El mismo año en que pintó a su padre, el pintor Aureliano de Beruete, y tras haber pintado también el anterior a su madre, María Teresa Moret, Sorolla realizó el retrato de Aureliano de Beruete y Moret (Madrid, 1876-1922), hijo de ambos, por el que cobró, entonces, dos mil quinientas pesetas.
Recurrió en este caso a un formato distinto, de mayor modernidad, muy adecuado en su verticalidad y estrechez para resaltar la elegancia juvenil del retratado. Este, a sus veintiséis años, emprendía entonces su trayectoria como historiador del arte, que culminaría como director del Museo del Prado en 1918.
La figura, de tres cuartos, ocupa, como ocurre con frecuencia en los retratos de Sorolla, el eje mismo del lienzo y casi todo su desarrollo vertical, lo que da rotundidad a su presencia. Como su padre, pero en pie, parece posar de modo casual tras haber llegado de la calle y aún sostiene en su mano derecha el bastón, los guantes y el sombrero de copa. La ligera inclinación hacia la izquierda y hacia adelante revela un efecto de instantaneidad, como si se tratara del inicio de un movimiento, realzado por la disposición oblicua del bastón.
Una de las manos en el bolsillo acentúa la espontaneidad de la actitud, según un recurso apreciado entonces por los retratistas. Con ello, la composición aparece muy articulada entre las paralelas del bastón y el antebrazo izquierdo, que evitan la que hubiera resultado excesiva verticalidad de la composición y contribuyen a dar una impresión de agilidad y dinamismo a la figura.
La distinción del retratado se advierte también en la elegancia del traje gris, con chaleco en tono castaño oscuro con pintas claras, corbata de seda gris azulado de visos más claros, sobre la que resalta el amarillo resplandor del alfiler, que parece un topacio, única joya, con los gemelos de oro, que luce el personaje. Aún animan a la figura los brillos de las solapas de seda, las calidades de los finos guantes de piel y los reflejos del sombrero de copa. En el rostro el pintor acertó a captar la personalidad afable y enérgica a un tiempo, del retratado.
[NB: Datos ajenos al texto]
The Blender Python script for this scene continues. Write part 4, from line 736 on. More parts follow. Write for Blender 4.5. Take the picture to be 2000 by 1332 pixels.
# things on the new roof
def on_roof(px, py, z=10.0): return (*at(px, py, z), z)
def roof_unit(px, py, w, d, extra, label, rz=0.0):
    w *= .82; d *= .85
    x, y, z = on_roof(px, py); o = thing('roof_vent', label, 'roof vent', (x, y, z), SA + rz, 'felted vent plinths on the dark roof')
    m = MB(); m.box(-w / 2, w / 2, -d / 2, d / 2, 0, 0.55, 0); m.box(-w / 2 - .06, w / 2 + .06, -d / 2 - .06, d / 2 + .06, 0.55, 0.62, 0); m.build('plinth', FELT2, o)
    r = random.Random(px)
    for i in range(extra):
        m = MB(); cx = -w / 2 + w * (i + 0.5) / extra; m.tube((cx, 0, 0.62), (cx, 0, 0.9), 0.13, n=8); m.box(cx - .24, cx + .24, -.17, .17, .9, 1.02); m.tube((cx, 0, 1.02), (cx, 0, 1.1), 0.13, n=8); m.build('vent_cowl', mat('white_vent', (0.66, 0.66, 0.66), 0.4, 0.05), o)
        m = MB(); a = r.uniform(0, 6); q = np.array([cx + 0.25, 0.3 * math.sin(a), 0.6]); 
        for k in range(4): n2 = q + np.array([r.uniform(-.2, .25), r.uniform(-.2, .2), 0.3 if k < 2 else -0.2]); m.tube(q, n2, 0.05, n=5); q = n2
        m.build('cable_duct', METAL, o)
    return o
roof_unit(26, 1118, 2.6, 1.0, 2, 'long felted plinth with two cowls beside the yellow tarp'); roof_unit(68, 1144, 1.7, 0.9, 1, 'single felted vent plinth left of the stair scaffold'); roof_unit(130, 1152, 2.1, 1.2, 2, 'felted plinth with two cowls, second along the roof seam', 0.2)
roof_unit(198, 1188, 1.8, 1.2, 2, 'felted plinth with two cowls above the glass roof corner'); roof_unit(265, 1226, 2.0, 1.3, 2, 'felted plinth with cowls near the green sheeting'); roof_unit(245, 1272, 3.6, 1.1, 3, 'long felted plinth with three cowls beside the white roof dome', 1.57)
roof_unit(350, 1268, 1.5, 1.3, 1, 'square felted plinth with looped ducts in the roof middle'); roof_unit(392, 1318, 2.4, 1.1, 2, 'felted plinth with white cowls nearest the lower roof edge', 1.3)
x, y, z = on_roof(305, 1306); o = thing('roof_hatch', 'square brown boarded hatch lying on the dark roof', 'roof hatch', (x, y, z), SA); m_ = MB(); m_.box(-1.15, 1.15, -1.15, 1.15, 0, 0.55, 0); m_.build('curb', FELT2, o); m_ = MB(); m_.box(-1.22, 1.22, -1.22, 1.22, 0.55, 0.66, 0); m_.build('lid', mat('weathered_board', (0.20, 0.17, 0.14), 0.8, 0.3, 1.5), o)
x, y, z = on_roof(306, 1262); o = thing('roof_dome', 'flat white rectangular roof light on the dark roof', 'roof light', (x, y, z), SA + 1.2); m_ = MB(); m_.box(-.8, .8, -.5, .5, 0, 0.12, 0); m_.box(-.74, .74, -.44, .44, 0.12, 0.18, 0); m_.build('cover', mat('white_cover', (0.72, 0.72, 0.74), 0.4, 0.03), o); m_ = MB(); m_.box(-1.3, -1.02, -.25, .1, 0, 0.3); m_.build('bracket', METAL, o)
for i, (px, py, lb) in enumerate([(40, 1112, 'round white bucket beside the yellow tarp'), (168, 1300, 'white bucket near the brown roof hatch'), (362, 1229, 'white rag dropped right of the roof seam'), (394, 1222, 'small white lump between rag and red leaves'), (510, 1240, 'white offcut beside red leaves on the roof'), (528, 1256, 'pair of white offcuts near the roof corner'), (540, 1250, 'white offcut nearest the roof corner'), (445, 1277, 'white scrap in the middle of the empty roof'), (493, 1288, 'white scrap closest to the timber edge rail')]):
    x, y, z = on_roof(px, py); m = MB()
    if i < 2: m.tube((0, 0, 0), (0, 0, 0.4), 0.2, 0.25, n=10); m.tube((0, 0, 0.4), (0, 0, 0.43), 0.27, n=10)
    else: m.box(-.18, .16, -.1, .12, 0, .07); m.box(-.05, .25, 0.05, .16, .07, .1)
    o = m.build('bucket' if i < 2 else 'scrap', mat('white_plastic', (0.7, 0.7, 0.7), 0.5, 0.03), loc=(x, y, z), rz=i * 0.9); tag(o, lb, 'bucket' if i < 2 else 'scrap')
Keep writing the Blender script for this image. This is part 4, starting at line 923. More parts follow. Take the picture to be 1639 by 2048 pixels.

En él destacan los bigotes de guías levantadas, al uso del momento, que no llegan a ocultar por completo la expresión sonriente y amable de la boca, perceptible bajo la fina capa de pelo, que deja ver los labios. Este equilibrio entre la amabilidad gentil y la gravedad del personaje era característico de su personalidad, cuya inteligencia revela la despejada frente lo mismo que los ojos, vivos y lucientes, de mirada franca y límpida, que traslucen además la nobleza de su carácter.
El pintor resolvió el fondo con una pintura muy diluida. Sobre él resalta con nitidez la figura, iluminada desde la izquierda, particularmente en la mano y el rostro. En una armonía de ocres, grises y blancos, con algún toque amarillo, se muestra la sutil riqueza del colorismo de su autor, heredera de la tradición española, muy apreciada en aquellos años por su naturalidad por los retratistas de mayor cosmopolitismo y elegancia. La pincelada, bien visible en los brillos de las solapas y de la corbata, se hace más larga y suelta en el bastón.
Como en el retrato de su padre, hay también una ambigüedad en los fondos, aunque no existe aquí el deseo de mostrar la profundidad del espacio a través de ella. Sorolla se ajustó en este retrato, en mayor medida que en los de sus padres, al dictado del retrato mundano de inspiración velazqueña que triunfaba por entonces en el gran mundo internacional a través de figuras como John Singer Sargent, con cuya obra se ha comparado ésta , aunque también podría vincularse a otros artistas. Con todo, el interés en la iluminación, muy visible en el rostro y en las manos, animados por los brillos claros en tonos anaranjados, revela la especial atención de Sorolla hacia este aspecto.
Así, no escapan a su observación las finas líneas de sombra que proyectan las delgadas guías del bigote sobre el rostro, los reflejos naranja de la barbilla y los azules de la corbata sobre el cuello blanco, y las tonalidades cambiantes del bastón. Además, el aspecto de instantaneidad sorprendida en la actitud del personaje y el modo inmediato y directo con que lo encara, son rasgos muy característicos de los retratos masculinos del pintor valenciano.
Entre ellos, es uno de los mejores ejemplos y un testimonio del esfuerzo del artista por corresponder mediante la calidad de la obra a la despierta inteligencia crítica del retratado (Texto extractado de Barón, J.: Joaquín Sorolla, Museo Nacional del Prado, 2009, pp. 301-303).